The bulk S-Matrix can be given a non-perturbative definition in terms of the flat space limit of AdS/CFT. We show that the unitarity of the S-Matrix, ie the optical theorem, can be derived by studying the behavior of the OPE and the conformal block decomposition in the flat space limit. When applied to perturbation theory in AdS, this gives a holographic derivation of the cutting rules for Feynman diagrams. To demonstrate these facts we introduce some new techniques for the analysis of conformal field theories. Chief among these is a method for conglomerating local primary operators to extract the contribution of an individual primary in their OPE. This provides a method for isolating the contribution of specific conformal blocks which we use to prove an important relation between certain conformal block coefficients and anomalous dimensions. These techniques make essential use of the simplifications that occur when CFT correlators are expressed in terms of a Mellin amplitude.

Paper Structure

This paper contains 23 sections, 142 equations, 6 figures.

Figures (6)

  • Figure 1: This figure shows how the AdS$_{d+1}$ cylinder in global coordinates corresponds to the CFT$_d$ in radial quantization.
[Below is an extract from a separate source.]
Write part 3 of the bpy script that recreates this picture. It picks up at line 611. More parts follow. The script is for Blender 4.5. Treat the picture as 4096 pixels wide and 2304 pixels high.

The time translation operator in the bulk of AdS is the dilatation operator in the CFT, so energies in AdS correspond to dimensions in the CFT. A scattering process in the bulk can be set up by acting with smeared CFT operators at an initial and final time that are separated by $\pi R$. In the large $N$ limit, a product of $n$ single-trace CFT operators creates an $n$-particle scattering state in the bulk.
  • Figure 2: This figure shows how one can conglomerate $k-2$ CFT operators in an $k$-pt correlation function to obtain a 3-pt function, and then use these 3-pt functions to determine some contributions to the conformal block decomposition of a 4-point correlator. This procedure makes it possible to use one order in perturbation theory to say something about the next; it is precisely analogous to the way that the optical theorem permits the calculation of the imaginary part of the S-Matrix using a phase space integral over the product of lower point scattering amplitudes.
  • Figure 3: This figure indicates how the sum over $k$-trace operators with dimension $\Delta$ turns into a phase space integral over $k$-particle states with center of mass energy $\Delta/R$ in the flat spacetime limit of AdS/CFT.
  • Figure 4: This figure provides a schematic depiction of how a 1-loop Witten diagram in AdS decomposes via the conformal block decomposition in the dual CFT. For illustrative purposes, the bulk theory has both a $\frac{\lambda}{4} \phi^2 \chi^2$ and a $\frac{g}{4} \chi^2 \psi^2$ interaction. The dashed lines indicate 'cuts'; the central cut, highlighted in purple, provides the familiar imaginary contribution to the optical theorem in the flat space limit. The conformal block decomposition also includes the 'edge cuts' on the left and right, which have no analog in discussions of the cutting rules. These edge cuts are very important in order to obtain the full correlator, but in the flat space limit they only contribute to the real part of the S-Matrix, and so they drop out of the optical theorem.
  • Figure 5: This figure depicts how the 'edge cuts', which correspond to the terms in the conformal block decomposition involving free propagation, only contribute to the real part of the bulk S-Matrix, while other operator exchanges contribute to both the real and the imaginary pieces of the S-Matrix in the flat space limit of AdS/CFT.